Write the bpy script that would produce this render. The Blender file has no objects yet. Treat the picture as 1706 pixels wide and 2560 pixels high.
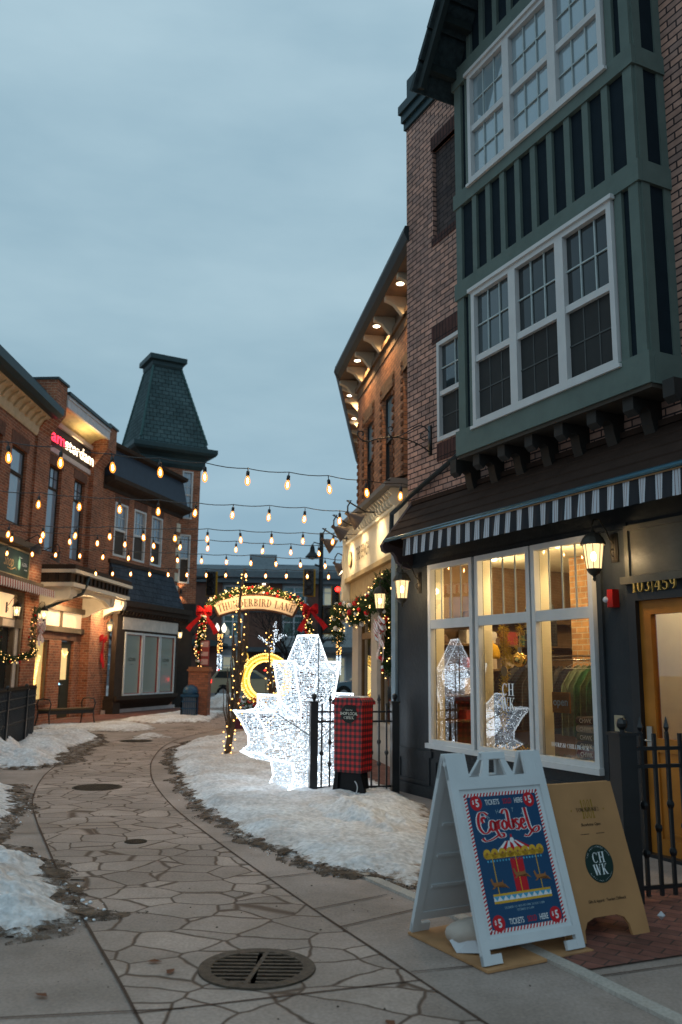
import bpy, math, random
from mathutils import Vector, Matrix, noise
R = math.radians
sc = bpy.context.scene
COL = sc.collection
# ---------------------------------------------------------------- camera
cd = bpy.data.cameras.new("camera"); cam = bpy.data.objects.new("camera", cd); COL.objects.link(cam)
sc.camera = cam
cd.sensor_fit = 'VERTICAL'; cd.sensor_height = 36; cd.lens = 36 * 2129.2 / 2560
cd.clip_end = 2000; cd.clip_start = .05
p, r_ = R(10.48), R(.577)
fw = Vector((0, math.cos(p), math.sin(p))); up0 = Vector((0, -math.sin(p), math.cos(p))); rt0 = Vector((1, 0, 0))
rt = rt0 * math.cos(r_) + up0 * math.sin(r_); up = up0 * math.cos(r_) - rt0 * math.sin(r_)
cam.matrix_world = Matrix(((rt.x, up.x, -fw.x, 0), (rt.y, up.y, -fw.y, 0), (rt.z, up.z, -fw.z, 1.6), (0, 0, 0, 1)))
cd.dof.use_dof = True; cd.dof.focus_distance = 8.5; cd.dof.aperture_fstop = 2.0
# ---------------------------------------------------------------- sky
world = bpy.data.worlds.new("World"); sc.world = world; world.use_nodes = True
wn, wl = world.node_tree.nodes, world.node_tree.links
bg = wn["Background"]
sky = wn.new("ShaderNodeTexSky"); sky.sky_type = 'NISHITA'; sky.sun_disc = False
sky.sun_elevation = R(3); sky.sun_rotation = R(200); sky.air_density = 1.5; sky.dust_density = 2
tc = wn.new("ShaderNodeTexCoord"); mp = wn.new("ShaderNodeMapping"); mp.inputs['Scale'].default_value = (1, 1, 3.2)
nz = wn.new("ShaderNodeTexNoise"); nz.inputs['Scale'].default_value = 2.1; nz.inputs['Detail'].default_value = 7; nz.inputs['Roughness'].default_value = .52
cr = wn.new("ShaderNodeValToRGB")
cr.color_ramp.elements[0].position = .33; cr.color_ramp.elements[0].color = (.245, .395, .50, 1)
cr.color_ramp.elements[1].position = .68; cr.color_ramp.elements[1].color = (.37, .53, .625, 1)
sx = wn.new("ShaderNodeSeparateXYZ"); ra = wn.new("ShaderNodeValToRGB")
ra.color_ramp.elements[0].position = 0; ra.color_ramp.elements[0].color = (.31, .37, .42, 1)
ra.color_ramp.elements[1].position = 1.0; ra.color_ramp.elements[1].color = (.70, .685, .675, 1)
e = ra.color_ramp.elements.new(.70); e.color = (.52, .51, .505, 1)
e = ra.color_ramp.elements.new(.32); e.color = (.52, .51, .50, 1)
mu = wn.new("ShaderNodeMix"); mu.data_type = 'RGBA'; mu.blend_type = 'MULTIPLY'; mu.inputs[0].default_value = 1
sk = wn.new("ShaderNodeMix"); sk.data_type = 'RGBA'; sk.blend_type = 'MULTIPLY'; sk.inputs[0].default_value = 1; sk.inputs[7].default_value = (.1, .1, .1, 1)
mx = wn.new("ShaderNodeMix"); mx.data_type = 'RGBA'; mx.inputs[0].default_value = .93
wl.new(tc.outputs['Generated'], mp.inputs[0]); wl.new(mp.outputs[0], nz.inputs[0]); wl.new(nz.outputs[0], cr.inputs[0])
wl.new(tc.outputs['Generated'], sx.inputs[0]); wl.new(sx.outputs[2], ra.inputs[0])
vs_ = wn.new("ShaderNodeVectorMath"); vs_.operation = 'SCALE'; vs_.inputs[3].default_value = 2.3; wl.new(ra.outputs[0], vs_.inputs[0])
wl.new(cr.outputs[0], mu.inputs[6]); wl.new(vs_.outputs[0], mu.inputs[7])
wl.new(sky.outputs[0], sk.inputs[6]); wl.new(sk.outputs[2], mx.inputs[6]); wl.new(mu.outputs[2], mx.inputs[7]); wl.new(mx.outputs[2], bg.inputs[0])
bg.inputs[1].default_value = 1.0
sd = bpy.data.lights.new("sun", 'SUN'); sd.energy = .12; sd.angle = R(30); sd.color = (.8, .92, 1)
so = bpy.data.objects.new("sun", sd); COL.objects.link(so); so.rotation_euler = (R(50), 0, R(-20))
sc.view_settings.view_transform = 'Standard'; sc.view_settings.look = 'None'; sc.view_settings.exposure = 0; sc.view_settings.gamma = 1
cy = sc.cycles
cy.max_bounces = 7; cy.diffuse_bounces = 3; cy.glossy_bounces = 4; cy.transparent_max_bounces = 16; cy.transmission_bounces = 4
cy.sample_clamp_indirect = 4; cy.sample_clamp_direct = 30; cy.caustics_reflective = False; cy.caustics_refractive = False
cy.use_denoising = True; cy.use_light_tree = True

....

▶ _What is asked_: Copy every line above word for word and exclude the pictures.

▶ _Output_:
Write the bpy script that would produce this render. The Blender file has no objects yet. Treat the picture as 1706 pixels wide and 2560 pixels high.
import bpy, math, random
from mathutils import Vector, Matrix, noise
R = math.radians
sc = bpy.context.scene
COL = sc.collection
# ---------------------------------------------------------------- camera
cd = bpy.data.cameras.new("camera"); cam = bpy.data.objects.new("camera", cd); COL.objects.link(cam)
sc.camera = cam
cd.sensor_fit = 'VERTICAL'; cd.sensor_height = 36; cd.lens = 36 * 2129.2 / 2560
cd.clip_end = 2000; cd.clip_start = .05
p, r_ = R(10.48), R(.577)
fw = Vector((0, math.cos(p), math.sin(p))); up0 = Vector((0, -math.sin(p), math.cos(p))); rt0 = Vector((1, 0, 0))
rt = rt0 * math.cos(r_) + up0 * math.sin(r_); up = up0 * math.cos(r_) - rt0 * math.sin(r_)
cam.matrix_world = Matrix(((rt.x, up.x, -fw.x, 0), (rt.y, up.y, -fw.y, 0), (rt.z, up.z, -fw.z, 1.6), (0, 0, 0, 1)))
cd.dof.use_dof = True; cd.dof.focus_distance = 8.5; cd.dof.aperture_fstop = 2.0
# ---------------------------------------------------------------- sky
world = bpy.data.worlds.new("World"); sc.world = world; world.use_nodes = True
wn, wl = world.node_tree.nodes, world.node_tree.links
bg = wn["Background"]
sky = wn.new("ShaderNodeTexSky"); sky.sky_type = 'NISHITA'; sky.sun_disc = False
sky.sun_elevation = R(3); sky.sun_rotation = R(200); sky.air_density = 1.5; sky.dust_density = 2
tc = wn.new("ShaderNodeTexCoord"); mp = wn.new("ShaderNodeMapping"); mp.inputs['Scale'].default_value = (1, 1, 3.2)
nz = wn.new("ShaderNodeTexNoise"); nz.inputs['Scale'].default_value = 2.1; nz.inputs['Detail'].default_value = 7; nz.inputs['Roughness'].default_value = .52
cr = wn.new("ShaderNodeValToRGB")
cr.color_ramp.elements[0].position = .33; cr.color_ramp.elements[0].color = (.245, .395, .50, 1)
cr.color_ramp.elements[1].position = .68; cr.color_ramp.elements[1].color = (.37, .53, .625, 1)
sx = wn.new("ShaderNodeSeparateXYZ"); ra = wn.new("ShaderNodeValToRGB")
ra.color_ramp.elements[0].position = 0; ra.color_ramp.elements[0].color = (.31, .37, .42, 1)
ra.color_ramp.elements[1].position = 1.0; ra.color_ramp.elements[1].color = (.70, .685, .675, 1)
e = ra.color_ramp.elements.new(.70); e.color = (.52, .51, .505, 1)
e = ra.color_ramp.elements.new(.32); e.color = (.52, .51, .50, 1)
mu = wn.new("ShaderNodeMix"); mu.data_type = 'RGBA'; mu.blend_type = 'MULTIPLY'; mu.inputs[0].default_value = 1
sk = wn.new("ShaderNodeMix"); sk.data_type = 'RGBA'; sk.blend_type = 'MULTIPLY'; sk.inputs[0].default_value = 1; sk.inputs[7].default_value = (.1, .1, .1, 1)
mx = wn.new("ShaderNodeMix"); mx.data_type = 'RGBA'; mx.inputs[0].default_value = .93
wl.new(tc.outputs['Generated'], mp.inputs[0]); wl.new(mp.outputs[0], nz.inputs[0]); wl.new(nz.outputs[0], cr.inputs[0])
wl.new(tc.outputs['Generated'], sx.inputs[0]); wl.new(sx.outputs[2], ra.inputs[0])
vs_ = wn.new("ShaderNodeVectorMath"); vs_.operation = 'SCALE'; vs_.inputs[3].default_value = 2.3; wl.new(ra.outputs[0], vs_.inputs[0])
wl.new(cr.outputs[0], mu.inputs[6]); wl.new(vs_.outputs[0], mu.inputs[7])
wl.new(sky.outputs[0], sk.inputs[6]); wl.new(sk.outputs[2], mx.inputs[6]); wl.new(mu.outputs[2], mx.inputs[7]); wl.new(mx.outputs[2], bg.inputs[0])
bg.inputs[1].default_value = 1.0
sd = bpy.data.lights.new("sun", 'SUN'); sd.energy = .12; sd.angle = R(30); sd.color = (.8, .92, 1)
so = bpy.data.objects.new("sun", sd); COL.objects.link(so); so.rotation_euler = (R(50), 0, R(-20))
sc.view_settings.view_transform = 'Standard'; sc.view_settings.look = 'None'; sc.view_settings.exposure = 0; sc.view_settings.gamma = 1
cy = sc.cycles
cy.max_bounces = 7; cy.diffuse_bounces = 3; cy.glossy_bounces = 4; cy.transparent_max_bounces = 16; cy.transmission_bounces = 4
cy.sample_clamp_indirect = 4; cy.sample_clamp_direct = 30; cy.caustics_reflective = False; cy.caustics_refractive = False
cy.use_denoising = True; cy.use_light_tree = True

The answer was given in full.